Some Caribbean nations have fared better, though sugar fortunes historically are volatile. Cuba expects up to 4.4 million tons in its current harvest; Guyana leads Caribbean Community producers with 325,000 tons.

But the Dominican Republic is privatizing its own unprofitable sugar holdings, and sugar loses money for Trinidad and Barbados.

The decline of sugar shows at Puerto Rico's hulking Central Coloso sugar mill, tucked away in a gentle green valley of cane in the western town of Aguada.
In this time between harvests, workers sit inside a cavernous administration building, trading memories, pondering the future, inspecting machinery and dealing with personnel problems.
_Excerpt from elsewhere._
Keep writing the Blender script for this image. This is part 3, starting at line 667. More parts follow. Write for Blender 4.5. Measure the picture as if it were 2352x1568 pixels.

"This is the first year we've operated independently," said Jose Melendez Pardo, a 47-year-old inspector. "We've always survived. Now we need to survive a few more years. Then a few more years after that. . . . We are loyal to the cane."

Outside, the steel teeth of the mill's giant cleaning grinder sit idle. A tree sprouts
out of a rusting smokestack.

"Our old ones gave their lives to this mill," Pardo said. "Now they depend on us, and we depend on them. They have the knowledge to keep this plant running."